Velloso está assessorando o grupo de dez governadores do Sul e Sudeste que esteve na semana passada com o presidente Michel Temer. O economista sugeriu que os governos estaduais peguem "carona" na reforma que o governo federal está prometendo enviar ao Congresso Nacional.
Muito provavelmente a PEC da Previdência só será encaminhada em novembro. Depois que Temer receber a proposta, quando voltar da viagem à Índia e ao Japão no dia 21, ele pretende conversar com os líderes da base aliada, empresários, centrais sindicais e com os governadores, antes de mandar a proposta de emenda ao Congresso.
A sugestão que o presidente recebeu dos governadores, porém, independe da PEC. É de elevação das contribuições dos ativos e inativos do setor público dos três níveis de governo para pelo menos 14%, o que poderia ser feito por projeto de lei.
Velloso diz que o aumento das contribuições é necessário, mas insuficiente. Ele sugere, também, a criação de um fundo para suportar a despesa da previdência com ativos e recebíveis dos Estados, que seriam antecipados pela União.
Envolvido nesse trabalho desde o ano passado, o economista conta que mergulhou nas "entranhas" das contas dos governos estaduais para entendê-las. Concentrou-se nos orçamentos dos três Estados em maiores dificuldades - Rio de Janeiro, Minas Gerais e Rio Grande do Sul - e deles tirou uma média.
As suas constatações confirmam velhas suspeitas. Primeiro, o orçamento é majoritariamente tomado pelas corporações. É o que Velloso chama de "os donos do orçamento". São eles: os poderes autônomos - Legislativo, Judiciário, Tribunal de Contas, Ministério Público e Defensoria Pública; a área da saúde; educação; uma porção de vinculações de menor expressão; e o serviço da dívida.
Por terem autonomia financeira e administrativa garantida pela Constituição, os poderes autônomos, embora dependam dos recursos do Tesouro Nacional, se comportam como se tivessem "indulgência divina para gastar", diz.
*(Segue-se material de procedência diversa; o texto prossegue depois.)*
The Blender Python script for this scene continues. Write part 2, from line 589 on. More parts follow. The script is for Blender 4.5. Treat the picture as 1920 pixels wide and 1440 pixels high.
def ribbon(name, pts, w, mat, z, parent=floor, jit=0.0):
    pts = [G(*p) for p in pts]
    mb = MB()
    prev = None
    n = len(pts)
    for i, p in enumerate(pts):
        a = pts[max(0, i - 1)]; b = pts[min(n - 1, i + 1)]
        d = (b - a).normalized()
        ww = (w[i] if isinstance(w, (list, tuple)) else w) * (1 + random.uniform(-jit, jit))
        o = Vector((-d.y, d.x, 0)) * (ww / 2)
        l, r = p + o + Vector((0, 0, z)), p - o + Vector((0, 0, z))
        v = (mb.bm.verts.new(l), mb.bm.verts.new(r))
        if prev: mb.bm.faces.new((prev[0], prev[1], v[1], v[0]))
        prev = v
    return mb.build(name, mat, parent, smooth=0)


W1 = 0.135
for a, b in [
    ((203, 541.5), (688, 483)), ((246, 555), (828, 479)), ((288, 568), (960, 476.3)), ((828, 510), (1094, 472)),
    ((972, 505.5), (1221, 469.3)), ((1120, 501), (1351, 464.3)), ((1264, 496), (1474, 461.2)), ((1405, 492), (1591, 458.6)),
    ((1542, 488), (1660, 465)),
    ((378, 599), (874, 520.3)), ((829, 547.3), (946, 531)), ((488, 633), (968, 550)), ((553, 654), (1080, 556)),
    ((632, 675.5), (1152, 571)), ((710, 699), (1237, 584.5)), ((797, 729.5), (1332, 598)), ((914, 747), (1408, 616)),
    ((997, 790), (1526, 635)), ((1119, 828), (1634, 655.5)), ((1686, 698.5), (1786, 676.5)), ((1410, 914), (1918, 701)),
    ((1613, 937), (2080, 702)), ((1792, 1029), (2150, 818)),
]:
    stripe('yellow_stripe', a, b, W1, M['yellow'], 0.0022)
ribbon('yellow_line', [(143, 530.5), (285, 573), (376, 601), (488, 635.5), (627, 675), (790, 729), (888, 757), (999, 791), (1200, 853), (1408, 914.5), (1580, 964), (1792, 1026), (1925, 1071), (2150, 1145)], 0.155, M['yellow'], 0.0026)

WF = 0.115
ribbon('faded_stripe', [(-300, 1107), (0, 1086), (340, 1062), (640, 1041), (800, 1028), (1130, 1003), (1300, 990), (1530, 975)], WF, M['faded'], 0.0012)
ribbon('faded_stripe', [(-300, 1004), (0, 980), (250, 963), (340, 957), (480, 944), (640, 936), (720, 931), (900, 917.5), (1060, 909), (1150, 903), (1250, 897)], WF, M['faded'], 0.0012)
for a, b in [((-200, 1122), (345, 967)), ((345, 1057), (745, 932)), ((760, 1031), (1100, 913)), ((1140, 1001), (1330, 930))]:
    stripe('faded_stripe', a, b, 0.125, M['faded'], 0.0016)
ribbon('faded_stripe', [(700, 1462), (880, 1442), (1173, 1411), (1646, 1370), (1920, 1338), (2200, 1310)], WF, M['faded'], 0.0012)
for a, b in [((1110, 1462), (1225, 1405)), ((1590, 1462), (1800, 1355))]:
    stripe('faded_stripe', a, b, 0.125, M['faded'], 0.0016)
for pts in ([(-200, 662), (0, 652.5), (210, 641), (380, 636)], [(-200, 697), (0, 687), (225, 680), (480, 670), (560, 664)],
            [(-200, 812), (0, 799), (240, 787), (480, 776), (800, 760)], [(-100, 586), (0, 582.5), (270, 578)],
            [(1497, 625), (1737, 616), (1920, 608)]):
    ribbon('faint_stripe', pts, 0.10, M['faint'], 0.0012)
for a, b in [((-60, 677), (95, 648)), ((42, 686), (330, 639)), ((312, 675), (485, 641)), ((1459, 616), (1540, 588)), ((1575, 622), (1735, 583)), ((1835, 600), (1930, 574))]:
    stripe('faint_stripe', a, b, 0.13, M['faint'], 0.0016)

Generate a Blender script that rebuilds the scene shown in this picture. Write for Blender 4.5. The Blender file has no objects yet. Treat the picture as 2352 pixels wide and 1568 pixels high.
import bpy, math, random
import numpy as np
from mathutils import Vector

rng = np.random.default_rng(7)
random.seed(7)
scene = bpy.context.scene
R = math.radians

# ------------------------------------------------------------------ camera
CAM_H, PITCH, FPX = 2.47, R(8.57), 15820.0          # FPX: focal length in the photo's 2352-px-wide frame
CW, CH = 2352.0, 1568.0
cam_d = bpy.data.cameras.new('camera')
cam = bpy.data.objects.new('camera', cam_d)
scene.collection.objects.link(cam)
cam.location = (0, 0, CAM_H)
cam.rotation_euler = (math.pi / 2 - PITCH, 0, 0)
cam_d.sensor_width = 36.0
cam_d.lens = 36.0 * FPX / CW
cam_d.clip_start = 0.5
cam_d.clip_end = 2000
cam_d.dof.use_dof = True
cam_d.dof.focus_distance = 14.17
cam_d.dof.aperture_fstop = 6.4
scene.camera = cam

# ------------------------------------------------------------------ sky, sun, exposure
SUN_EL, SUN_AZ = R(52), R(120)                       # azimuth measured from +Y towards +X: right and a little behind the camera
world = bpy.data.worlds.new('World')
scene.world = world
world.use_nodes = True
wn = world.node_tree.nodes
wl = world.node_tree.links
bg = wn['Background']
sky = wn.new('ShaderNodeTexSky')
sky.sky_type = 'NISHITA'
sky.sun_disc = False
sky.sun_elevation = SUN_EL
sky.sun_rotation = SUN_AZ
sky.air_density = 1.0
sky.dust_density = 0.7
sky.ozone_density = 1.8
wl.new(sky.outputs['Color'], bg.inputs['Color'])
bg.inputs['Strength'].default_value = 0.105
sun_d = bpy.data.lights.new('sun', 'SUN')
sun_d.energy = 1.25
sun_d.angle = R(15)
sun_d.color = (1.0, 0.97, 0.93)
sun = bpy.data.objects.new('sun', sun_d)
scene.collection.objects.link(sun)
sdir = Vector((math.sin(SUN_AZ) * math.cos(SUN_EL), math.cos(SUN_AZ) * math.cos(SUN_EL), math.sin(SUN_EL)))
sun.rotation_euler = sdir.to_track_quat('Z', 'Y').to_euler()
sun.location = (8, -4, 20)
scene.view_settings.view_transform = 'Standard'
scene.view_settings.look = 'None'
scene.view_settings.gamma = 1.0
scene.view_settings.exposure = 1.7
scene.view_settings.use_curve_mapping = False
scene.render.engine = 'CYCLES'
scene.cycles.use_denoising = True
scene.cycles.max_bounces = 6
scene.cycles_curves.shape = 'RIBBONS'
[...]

O mesmo ocorre nas áreas de saúde e educação, "que são feudos".
Esses cinco "donos" do orçamento, segundo Velloso, ficam com 60% da receita corrente líquida dos Estados. Os governadores, portanto, têm 40% da receita para atender a todo o restante do governo.
Ele identificou, também, uma distorção inimaginável: o Legislativo, Judiciário, os tribunais de contas, ministério público e as áreas da saúde e educação não pagam, como empregadores, as previdências dos seus respectivos funcionários. Eles contratam funcionários e empurram essa conta para os tesouros dos Estados.
Outro fato: os Estados não contabilizam os gastos previdenciários nas folhas de salários. Ao praticar essa "contabilidade criativa", com a anuência dos tribunais de contas, eles fizeram da Lei de Responsabilidade Fiscal (LRF) letra morta. Parece que estão cumprindo os limites com a despesa de pessoal estabelecidos pela lei, de 49% da receita corrente líquida, mas não estão.
Dos 40% da receita líquida que sobram para o governador alocar, 32% são destinados para as demais secretarias de Estado. Restam, assim, 8% para pagar as aposentadorias dos servidores e o que mais houver. No fim das contas, em 2015, por exemplo, o que restou foi um "buraco" correspondente a 17% da receita corrente líquida. Investimentos, a essa altura, só são realizados com a contratação cada vez mais rara de empréstimos.
Na União, a situação é semelhante. Além dos mencionados "donos do orçamento", há os gastos com o regime geral de previdência e com assistência social, que elevam para 80% a receita com destinação pré-definida. A diferença é que a União pode emitir dívida para se financiar.
Aos governadores que estiveram no Palácio do Planalto na semana passada, Temer respondeu: "Muito bem. Em primeiro lugar, vocês reúnam os 27 governadores, se todos estiverem dispostos a isso (aumentar as contribuições de ativos e inativos), nós vamos ter uma nova reunião, vamos examinar", segundo ele próprio contou em uma entrevista à rádio CBN. " Você sabe que a Previdência dos Estados está quebrada também, não é?", disse o presidente.